TASK GOAL :: All entries are to be given again verbatim.

DATA FOR THIS EXERCISE ::
++++++

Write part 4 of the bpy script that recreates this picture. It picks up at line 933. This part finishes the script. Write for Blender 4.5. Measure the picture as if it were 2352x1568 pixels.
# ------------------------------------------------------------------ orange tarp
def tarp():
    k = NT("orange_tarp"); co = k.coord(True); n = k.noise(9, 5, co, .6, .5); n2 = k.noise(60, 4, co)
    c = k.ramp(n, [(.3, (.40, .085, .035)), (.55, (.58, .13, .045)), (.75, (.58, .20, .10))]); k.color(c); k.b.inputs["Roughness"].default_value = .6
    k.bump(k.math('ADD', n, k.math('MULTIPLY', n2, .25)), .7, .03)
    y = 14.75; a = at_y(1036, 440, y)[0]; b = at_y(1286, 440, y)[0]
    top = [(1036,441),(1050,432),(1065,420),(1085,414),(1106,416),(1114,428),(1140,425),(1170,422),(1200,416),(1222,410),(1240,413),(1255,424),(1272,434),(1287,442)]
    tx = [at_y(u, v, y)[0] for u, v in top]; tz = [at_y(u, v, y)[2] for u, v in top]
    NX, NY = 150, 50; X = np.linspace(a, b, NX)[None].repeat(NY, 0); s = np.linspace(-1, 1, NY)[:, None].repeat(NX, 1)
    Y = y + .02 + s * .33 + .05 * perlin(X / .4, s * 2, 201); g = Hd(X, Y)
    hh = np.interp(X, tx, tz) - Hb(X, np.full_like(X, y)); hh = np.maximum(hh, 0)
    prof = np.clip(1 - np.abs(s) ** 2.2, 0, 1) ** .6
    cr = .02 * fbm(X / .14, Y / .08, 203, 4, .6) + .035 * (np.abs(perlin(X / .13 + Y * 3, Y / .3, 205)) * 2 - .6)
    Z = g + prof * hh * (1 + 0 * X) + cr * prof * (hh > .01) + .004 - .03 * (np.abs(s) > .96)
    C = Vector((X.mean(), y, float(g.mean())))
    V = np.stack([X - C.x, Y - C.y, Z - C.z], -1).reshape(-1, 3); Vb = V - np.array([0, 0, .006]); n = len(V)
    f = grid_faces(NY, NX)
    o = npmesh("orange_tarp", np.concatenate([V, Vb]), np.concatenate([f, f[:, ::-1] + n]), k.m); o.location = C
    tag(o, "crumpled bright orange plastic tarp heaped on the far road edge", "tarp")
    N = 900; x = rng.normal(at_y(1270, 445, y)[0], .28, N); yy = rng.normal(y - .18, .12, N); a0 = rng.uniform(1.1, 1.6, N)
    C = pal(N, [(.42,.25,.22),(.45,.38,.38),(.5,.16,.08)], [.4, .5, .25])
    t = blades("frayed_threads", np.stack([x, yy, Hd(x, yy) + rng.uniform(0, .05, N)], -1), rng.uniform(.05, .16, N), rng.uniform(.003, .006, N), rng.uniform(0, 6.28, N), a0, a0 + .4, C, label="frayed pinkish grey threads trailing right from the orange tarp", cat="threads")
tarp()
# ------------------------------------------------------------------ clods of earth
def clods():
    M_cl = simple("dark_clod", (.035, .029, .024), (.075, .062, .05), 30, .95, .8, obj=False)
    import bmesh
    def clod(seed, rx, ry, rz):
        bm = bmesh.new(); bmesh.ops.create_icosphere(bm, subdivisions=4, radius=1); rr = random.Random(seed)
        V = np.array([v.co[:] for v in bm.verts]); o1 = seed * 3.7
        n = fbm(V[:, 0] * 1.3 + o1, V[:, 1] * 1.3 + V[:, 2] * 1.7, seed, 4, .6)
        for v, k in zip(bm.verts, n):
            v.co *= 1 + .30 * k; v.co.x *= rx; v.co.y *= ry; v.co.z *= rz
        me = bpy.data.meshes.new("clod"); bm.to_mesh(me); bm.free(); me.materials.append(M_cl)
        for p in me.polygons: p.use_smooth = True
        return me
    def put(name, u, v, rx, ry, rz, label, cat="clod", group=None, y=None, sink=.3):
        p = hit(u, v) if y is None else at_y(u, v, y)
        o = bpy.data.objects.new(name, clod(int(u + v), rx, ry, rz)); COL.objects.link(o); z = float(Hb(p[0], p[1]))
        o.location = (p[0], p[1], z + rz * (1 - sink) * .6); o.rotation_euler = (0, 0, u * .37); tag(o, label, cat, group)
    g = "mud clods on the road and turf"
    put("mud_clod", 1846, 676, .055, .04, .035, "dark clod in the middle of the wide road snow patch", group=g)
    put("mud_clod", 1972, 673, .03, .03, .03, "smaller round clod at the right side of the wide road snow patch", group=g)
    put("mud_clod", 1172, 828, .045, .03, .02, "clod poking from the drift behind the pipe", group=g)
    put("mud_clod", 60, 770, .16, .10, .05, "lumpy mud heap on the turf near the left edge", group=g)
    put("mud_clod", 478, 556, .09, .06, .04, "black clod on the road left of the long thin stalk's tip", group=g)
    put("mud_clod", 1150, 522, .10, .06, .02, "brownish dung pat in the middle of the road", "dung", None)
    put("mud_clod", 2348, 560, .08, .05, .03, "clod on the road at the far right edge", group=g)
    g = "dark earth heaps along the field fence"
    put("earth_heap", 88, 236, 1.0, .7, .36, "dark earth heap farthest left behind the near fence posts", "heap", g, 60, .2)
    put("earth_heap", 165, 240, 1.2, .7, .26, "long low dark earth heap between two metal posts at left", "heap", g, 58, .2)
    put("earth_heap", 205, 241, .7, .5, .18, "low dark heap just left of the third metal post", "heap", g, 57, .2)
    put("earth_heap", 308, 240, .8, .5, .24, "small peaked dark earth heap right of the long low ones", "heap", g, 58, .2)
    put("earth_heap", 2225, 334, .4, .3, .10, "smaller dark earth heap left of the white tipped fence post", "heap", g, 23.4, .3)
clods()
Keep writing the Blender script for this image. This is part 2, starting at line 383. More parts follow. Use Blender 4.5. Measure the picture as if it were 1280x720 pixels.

++++++

FULL ANSWER ::
Write part 4 of the bpy script that recreates this picture. It picks up at line 933. This part finishes the script. Write for Blender 4.5. Measure the picture as if it were 2352x1568 pixels.
# ------------------------------------------------------------------ orange tarp
def tarp():
    k = NT("orange_tarp"); co = k.coord(True); n = k.noise(9, 5, co, .6, .5); n2 = k.noise(60, 4, co)
    c = k.ramp(n, [(.3, (.40, .085, .035)), (.55, (.58, .13, .045)), (.75, (.58, .20, .10))]); k.color(c); k.b.inputs["Roughness"].default_value = .6
    k.bump(k.math('ADD', n, k.math('MULTIPLY', n2, .25)), .7, .03)
    y = 14.75; a = at_y(1036, 440, y)[0]; b = at_y(1286, 440, y)[0]
    top = [(1036,441),(1050,432),(1065,420),(1085,414),(1106,416),(1114,428),(1140,425),(1170,422),(1200,416),(1222,410),(1240,413),(1255,424),(1272,434),(1287,442)]
    tx = [at_y(u, v, y)[0] for u, v in top]; tz = [at_y(u, v, y)[2] for u, v in top]
    NX, NY = 150, 50; X = np.linspace(a, b, NX)[None].repeat(NY, 0); s = np.linspace(-1, 1, NY)[:, None].repeat(NX, 1)
    Y = y + .02 + s * .33 + .05 * perlin(X / .4, s * 2, 201); g = Hd(X, Y)
    hh = np.interp(X, tx, tz) - Hb(X, np.full_like(X, y)); hh = np.maximum(hh, 0)
    prof = np.clip(1 - np.abs(s) ** 2.2, 0, 1) ** .6
    cr = .02 * fbm(X / .14, Y / .08, 203, 4, .6) + .035 * (np.abs(perlin(X / .13 + Y * 3, Y / .3, 205)) * 2 - .6)
    Z = g + prof * hh * (1 + 0 * X) + cr * prof * (hh > .01) + .004 - .03 * (np.abs(s) > .96)
    C = Vector((X.mean(), y, float(g.mean())))
    V = np.stack([X - C.x, Y - C.y, Z - C.z], -1).reshape(-1, 3); Vb = V - np.array([0, 0, .006]); n = len(V)
    f = grid_faces(NY, NX)
    o = npmesh("orange_tarp", np.concatenate([V, Vb]), np.concatenate([f, f[:, ::-1] + n]), k.m); o.location = C
    tag(o, "crumpled bright orange plastic tarp heaped on the far road edge", "tarp")
    N = 900; x = rng.normal(at_y(1270, 445, y)[0], .28, N); yy = rng.normal(y - .18, .12, N); a0 = rng.uniform(1.1, 1.6, N)
    C = pal(N, [(.42,.25,.22),(.45,.38,.38),(.5,.16,.08)], [.4, .5, .25])
    t = blades("frayed_threads", np.stack([x, yy, Hd(x, yy) + rng.uniform(0, .05, N)], -1), rng.uniform(.05, .16, N), rng.uniform(.003, .006, N), rng.uniform(0, 6.28, N), a0, a0 + .4, C, label="frayed pinkish grey threads trailing right from the orange tarp", cat="threads")
tarp()
# ------------------------------------------------------------------ clods of earth
def clods():
    M_cl = simple("dark_clod", (.035, .029, .024), (.075, .062, .05), 30, .95, .8, obj=False)
    import bmesh
    def clod(seed, rx, ry, rz):
        bm = bmesh.new(); bmesh.ops.create_icosphere(bm, subdivisions=4, radius=1); rr = random.Random(seed)
        V = np.array([v.co[:] for v in bm.verts]); o1 = seed * 3.7
        n = fbm(V[:, 0] * 1.3 + o1, V[:, 1] * 1.3 + V[:, 2] * 1.7, seed, 4, .6)
        for v, k in zip(bm.verts, n):
            v.co *= 1 + .30 * k; v.co.x *= rx; v.co.y *= ry; v.co.z *= rz
        me = bpy.data.meshes.new("clod"); bm.to_mesh(me); bm.free(); me.materials.append(M_cl)
        for p in me.polygons: p.use_smooth = True
        return me
    def put(name, u, v, rx, ry, rz, label, cat="clod", group=None, y=None, sink=.3):
        p = hit(u, v) if y is None else at_y(u, v, y)
        o = bpy.data.objects.new(name, clod(int(u + v), rx, ry, rz)); COL.objects.link(o); z = float(Hb(p[0], p[1]))
        o.location = (p[0], p[1], z + rz * (1 - sink) * .6); o.rotation_euler = (0, 0, u * .37); tag(o, label, cat, group)
    g = "mud clods on the road and turf"
    put("mud_clod", 1846, 676, .055, .04, .035, "dark clod in the middle of the wide road snow patch", group=g)
    put("mud_clod", 1972, 673, .03, .03, .03, "smaller round clod at the right side of the wide road snow patch", group=g)
    put("mud_clod", 1172, 828, .045, .03, .02, "clod poking from the drift behind the pipe", group=g)
    put("mud_clod", 60, 770, .16, .10, .05, "lumpy mud heap on the turf near the left edge", group=g)
    put("mud_clod", 478, 556, .09, .06, .04, "black clod on the road left of the long thin stalk's tip", group=g)
    put("mud_clod", 1150, 522, .10, .06, .02, "brownish dung pat in the middle of the road", "dung", None)
    put("mud_clod", 2348, 560, .08, .05, .03, "clod on the road at the far right edge", group=g)
    g = "dark earth heaps along the field fence"
    put("earth_heap", 88, 236, 1.0, .7, .36, "dark earth heap farthest left behind the near fence posts", "heap", g, 60, .2)
    put("earth_heap", 165, 240, 1.2, .7, .26, "long low dark earth heap between two metal posts at left", "heap", g, 58, .2)
    put("earth_heap", 205, 241, .7, .5, .18, "low dark heap just left of the third metal post", "heap", g, 57, .2)
    put("earth_heap", 308, 240, .8, .5, .24, "small peaked dark earth heap right of the long low ones", "heap", g, 58, .2)
    put("earth_heap", 2225, 334, .4, .3, .10, "smaller dark earth heap left of the white tipped fence post", "heap", g, 23.4, .3)
clods()
Keep writing the Blender script for this image. This is part 2, starting at line 383. More parts follow. Use Blender 4.5. Measure the picture as if it were 1280x720 pixels.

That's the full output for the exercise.